- **Written request**:
Which lines contain the string "from"? Please list every one of them.

##### Supplied material #####

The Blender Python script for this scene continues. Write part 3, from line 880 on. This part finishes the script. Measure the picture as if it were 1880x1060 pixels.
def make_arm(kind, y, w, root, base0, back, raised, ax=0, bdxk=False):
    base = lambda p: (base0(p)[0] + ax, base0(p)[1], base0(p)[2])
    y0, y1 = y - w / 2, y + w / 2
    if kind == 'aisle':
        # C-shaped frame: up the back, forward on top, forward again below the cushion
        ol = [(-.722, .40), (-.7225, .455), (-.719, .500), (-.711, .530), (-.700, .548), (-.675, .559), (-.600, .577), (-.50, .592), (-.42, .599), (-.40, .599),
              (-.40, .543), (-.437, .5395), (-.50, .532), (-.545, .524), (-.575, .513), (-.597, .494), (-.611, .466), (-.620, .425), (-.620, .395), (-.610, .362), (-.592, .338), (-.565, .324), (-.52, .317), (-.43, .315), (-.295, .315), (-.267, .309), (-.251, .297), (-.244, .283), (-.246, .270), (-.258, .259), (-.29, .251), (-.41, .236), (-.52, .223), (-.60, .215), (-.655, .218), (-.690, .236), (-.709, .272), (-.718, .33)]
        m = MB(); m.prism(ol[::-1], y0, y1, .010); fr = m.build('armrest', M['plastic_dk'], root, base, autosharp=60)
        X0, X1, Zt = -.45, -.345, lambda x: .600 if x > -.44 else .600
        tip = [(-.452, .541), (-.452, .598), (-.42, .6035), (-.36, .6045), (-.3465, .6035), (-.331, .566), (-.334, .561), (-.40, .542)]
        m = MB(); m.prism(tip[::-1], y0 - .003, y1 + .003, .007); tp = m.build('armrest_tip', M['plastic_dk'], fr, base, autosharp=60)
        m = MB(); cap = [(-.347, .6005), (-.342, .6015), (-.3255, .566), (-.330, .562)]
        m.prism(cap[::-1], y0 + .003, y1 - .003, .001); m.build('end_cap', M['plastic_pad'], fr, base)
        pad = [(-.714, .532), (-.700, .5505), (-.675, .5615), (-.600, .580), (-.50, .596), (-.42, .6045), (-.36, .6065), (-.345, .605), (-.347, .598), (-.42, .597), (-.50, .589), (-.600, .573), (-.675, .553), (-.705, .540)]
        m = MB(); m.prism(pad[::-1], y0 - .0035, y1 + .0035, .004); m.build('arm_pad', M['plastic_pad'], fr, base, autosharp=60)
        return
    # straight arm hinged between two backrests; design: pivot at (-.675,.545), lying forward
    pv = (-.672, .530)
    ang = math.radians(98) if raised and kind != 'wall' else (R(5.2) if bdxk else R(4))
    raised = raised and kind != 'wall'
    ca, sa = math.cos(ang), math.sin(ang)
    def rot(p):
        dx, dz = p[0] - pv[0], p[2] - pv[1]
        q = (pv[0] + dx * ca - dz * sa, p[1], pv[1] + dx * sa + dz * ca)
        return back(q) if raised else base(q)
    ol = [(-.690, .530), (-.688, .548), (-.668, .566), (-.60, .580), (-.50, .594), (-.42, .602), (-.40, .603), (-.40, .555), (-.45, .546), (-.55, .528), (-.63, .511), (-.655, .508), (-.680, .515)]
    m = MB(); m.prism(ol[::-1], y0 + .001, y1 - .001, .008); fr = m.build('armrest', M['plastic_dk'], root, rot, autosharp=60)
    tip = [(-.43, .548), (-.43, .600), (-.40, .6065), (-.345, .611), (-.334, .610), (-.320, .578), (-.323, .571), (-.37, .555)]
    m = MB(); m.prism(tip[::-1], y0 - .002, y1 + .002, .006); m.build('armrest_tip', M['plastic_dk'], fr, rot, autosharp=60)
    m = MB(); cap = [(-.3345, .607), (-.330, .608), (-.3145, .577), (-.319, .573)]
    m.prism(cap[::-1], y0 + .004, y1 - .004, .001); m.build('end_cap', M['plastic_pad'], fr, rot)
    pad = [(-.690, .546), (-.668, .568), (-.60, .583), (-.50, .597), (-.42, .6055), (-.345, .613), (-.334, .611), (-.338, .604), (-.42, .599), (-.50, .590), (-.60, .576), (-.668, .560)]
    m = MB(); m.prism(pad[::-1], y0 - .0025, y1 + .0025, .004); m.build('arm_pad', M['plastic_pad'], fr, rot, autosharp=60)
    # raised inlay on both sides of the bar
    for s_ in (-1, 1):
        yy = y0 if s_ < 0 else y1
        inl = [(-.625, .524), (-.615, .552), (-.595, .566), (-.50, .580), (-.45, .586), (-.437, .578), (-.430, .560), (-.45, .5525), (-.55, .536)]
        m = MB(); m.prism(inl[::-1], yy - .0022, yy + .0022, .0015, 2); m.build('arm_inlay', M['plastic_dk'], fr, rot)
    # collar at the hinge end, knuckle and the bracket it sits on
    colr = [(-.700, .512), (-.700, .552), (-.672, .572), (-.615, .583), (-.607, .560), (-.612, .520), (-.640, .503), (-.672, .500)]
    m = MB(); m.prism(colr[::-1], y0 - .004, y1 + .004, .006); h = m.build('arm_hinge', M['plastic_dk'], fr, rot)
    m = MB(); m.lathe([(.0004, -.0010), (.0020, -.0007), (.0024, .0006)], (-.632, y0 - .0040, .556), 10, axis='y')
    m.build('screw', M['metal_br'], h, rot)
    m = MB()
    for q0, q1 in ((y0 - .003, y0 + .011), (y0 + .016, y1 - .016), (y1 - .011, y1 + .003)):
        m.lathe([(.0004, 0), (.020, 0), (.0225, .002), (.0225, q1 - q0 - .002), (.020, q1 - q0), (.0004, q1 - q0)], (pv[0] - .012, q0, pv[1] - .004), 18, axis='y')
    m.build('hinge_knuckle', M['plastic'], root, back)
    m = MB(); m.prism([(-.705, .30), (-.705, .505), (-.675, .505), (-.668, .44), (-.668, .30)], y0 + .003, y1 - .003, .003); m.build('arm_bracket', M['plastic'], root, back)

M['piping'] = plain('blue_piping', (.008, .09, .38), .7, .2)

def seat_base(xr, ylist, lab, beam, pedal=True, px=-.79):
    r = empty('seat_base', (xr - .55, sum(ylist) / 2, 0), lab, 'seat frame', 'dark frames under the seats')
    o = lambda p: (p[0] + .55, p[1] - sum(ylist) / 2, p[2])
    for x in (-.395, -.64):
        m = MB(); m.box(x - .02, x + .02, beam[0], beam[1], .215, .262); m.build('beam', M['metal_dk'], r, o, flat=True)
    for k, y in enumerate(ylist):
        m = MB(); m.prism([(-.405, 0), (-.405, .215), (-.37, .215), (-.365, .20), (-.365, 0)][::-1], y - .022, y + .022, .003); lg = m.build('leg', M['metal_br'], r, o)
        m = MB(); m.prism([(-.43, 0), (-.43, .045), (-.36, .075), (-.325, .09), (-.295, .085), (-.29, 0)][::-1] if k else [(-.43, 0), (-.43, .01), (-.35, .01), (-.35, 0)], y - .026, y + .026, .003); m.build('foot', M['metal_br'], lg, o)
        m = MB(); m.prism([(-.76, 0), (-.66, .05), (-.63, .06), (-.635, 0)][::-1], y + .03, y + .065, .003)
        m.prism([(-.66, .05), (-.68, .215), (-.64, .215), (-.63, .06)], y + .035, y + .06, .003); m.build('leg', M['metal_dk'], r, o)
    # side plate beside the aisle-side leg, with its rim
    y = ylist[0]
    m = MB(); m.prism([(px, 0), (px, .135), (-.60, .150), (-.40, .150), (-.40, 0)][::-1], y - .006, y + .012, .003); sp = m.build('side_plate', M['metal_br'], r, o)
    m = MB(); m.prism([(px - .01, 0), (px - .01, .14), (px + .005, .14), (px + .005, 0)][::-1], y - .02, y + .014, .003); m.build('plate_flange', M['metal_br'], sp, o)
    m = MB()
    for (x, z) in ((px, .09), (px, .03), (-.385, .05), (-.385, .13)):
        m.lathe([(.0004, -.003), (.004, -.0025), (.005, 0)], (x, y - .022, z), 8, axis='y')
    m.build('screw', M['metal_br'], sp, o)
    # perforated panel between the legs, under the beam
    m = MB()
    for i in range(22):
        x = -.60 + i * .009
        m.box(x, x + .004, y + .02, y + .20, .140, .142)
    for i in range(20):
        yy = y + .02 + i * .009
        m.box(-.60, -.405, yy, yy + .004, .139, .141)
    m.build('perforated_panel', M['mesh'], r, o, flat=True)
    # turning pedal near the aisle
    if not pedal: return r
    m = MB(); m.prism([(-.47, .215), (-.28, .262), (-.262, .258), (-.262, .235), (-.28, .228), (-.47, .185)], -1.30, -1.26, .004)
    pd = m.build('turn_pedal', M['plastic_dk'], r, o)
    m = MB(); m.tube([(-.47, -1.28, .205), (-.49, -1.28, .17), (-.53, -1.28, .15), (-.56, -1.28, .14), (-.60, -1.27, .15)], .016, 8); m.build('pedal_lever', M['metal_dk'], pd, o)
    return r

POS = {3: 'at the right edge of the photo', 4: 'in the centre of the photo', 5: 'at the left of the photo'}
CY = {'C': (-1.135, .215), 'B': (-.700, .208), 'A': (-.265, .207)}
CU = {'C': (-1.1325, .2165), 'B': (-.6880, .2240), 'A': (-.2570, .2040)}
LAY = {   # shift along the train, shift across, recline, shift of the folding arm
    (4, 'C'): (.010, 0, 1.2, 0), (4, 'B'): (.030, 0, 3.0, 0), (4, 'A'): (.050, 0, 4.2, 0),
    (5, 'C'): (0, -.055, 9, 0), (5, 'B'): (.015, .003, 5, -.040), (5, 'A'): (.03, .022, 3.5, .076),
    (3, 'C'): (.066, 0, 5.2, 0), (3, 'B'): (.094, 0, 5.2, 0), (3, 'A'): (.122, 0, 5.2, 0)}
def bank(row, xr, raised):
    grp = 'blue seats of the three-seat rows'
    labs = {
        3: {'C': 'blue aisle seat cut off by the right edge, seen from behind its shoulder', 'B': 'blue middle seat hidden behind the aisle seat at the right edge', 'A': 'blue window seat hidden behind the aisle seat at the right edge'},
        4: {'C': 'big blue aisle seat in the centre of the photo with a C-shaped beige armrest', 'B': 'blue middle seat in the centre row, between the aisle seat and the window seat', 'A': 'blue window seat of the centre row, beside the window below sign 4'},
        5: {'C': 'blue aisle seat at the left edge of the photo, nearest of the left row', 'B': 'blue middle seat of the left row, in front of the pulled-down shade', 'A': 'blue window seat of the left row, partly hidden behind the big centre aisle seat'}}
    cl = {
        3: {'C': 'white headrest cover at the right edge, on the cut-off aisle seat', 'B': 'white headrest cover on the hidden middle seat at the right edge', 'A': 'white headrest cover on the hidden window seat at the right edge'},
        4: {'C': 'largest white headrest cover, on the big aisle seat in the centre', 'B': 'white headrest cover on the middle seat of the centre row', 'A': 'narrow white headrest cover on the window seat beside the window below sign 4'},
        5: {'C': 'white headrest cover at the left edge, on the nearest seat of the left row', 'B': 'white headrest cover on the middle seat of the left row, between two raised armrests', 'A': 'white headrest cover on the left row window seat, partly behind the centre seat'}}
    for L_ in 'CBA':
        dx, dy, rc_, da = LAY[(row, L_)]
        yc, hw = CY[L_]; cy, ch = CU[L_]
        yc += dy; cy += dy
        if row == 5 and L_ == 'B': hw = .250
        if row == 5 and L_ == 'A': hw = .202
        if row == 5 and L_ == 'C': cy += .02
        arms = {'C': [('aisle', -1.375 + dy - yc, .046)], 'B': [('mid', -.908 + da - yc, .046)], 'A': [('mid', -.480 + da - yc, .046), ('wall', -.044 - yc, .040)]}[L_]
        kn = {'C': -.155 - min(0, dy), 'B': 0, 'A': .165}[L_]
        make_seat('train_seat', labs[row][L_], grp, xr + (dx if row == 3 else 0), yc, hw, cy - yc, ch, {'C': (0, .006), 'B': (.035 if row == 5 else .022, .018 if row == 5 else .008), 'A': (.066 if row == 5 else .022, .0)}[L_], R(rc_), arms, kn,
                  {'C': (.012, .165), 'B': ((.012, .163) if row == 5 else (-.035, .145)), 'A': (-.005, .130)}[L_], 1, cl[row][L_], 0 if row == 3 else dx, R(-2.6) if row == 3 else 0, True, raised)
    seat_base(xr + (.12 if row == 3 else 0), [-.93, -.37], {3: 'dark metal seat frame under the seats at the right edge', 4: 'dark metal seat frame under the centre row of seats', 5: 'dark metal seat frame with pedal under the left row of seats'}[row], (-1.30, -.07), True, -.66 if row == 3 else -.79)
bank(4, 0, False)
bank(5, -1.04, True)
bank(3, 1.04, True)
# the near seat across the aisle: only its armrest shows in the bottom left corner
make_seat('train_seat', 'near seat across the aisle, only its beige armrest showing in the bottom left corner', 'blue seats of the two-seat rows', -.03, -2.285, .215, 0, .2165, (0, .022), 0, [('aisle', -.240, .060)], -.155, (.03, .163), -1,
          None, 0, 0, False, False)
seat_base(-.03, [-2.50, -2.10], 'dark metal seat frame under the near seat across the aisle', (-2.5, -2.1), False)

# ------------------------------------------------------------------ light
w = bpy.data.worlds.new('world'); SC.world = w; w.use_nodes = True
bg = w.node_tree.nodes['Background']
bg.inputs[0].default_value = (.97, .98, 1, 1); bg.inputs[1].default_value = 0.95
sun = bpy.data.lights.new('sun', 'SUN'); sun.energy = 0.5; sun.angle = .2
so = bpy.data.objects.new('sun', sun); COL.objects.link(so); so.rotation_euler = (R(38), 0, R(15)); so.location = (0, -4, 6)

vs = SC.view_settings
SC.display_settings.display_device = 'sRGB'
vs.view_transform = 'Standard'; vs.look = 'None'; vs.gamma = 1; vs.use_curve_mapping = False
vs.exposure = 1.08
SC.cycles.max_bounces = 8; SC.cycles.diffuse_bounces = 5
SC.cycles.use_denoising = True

#####

- **Answer to this exercise**:
The Blender Python script for this scene continues. Write part 3, from line 880 on. This part finishes the script. Measure the picture as if it were 1880x1060 pixels.
        3: {'C': 'blue aisle seat cut off by the right edge, seen from behind its shoulder', 'B': 'blue middle seat hidden behind the aisle seat at the right edge', 'A': 'blue window seat hidden behind the aisle seat at the right edge'},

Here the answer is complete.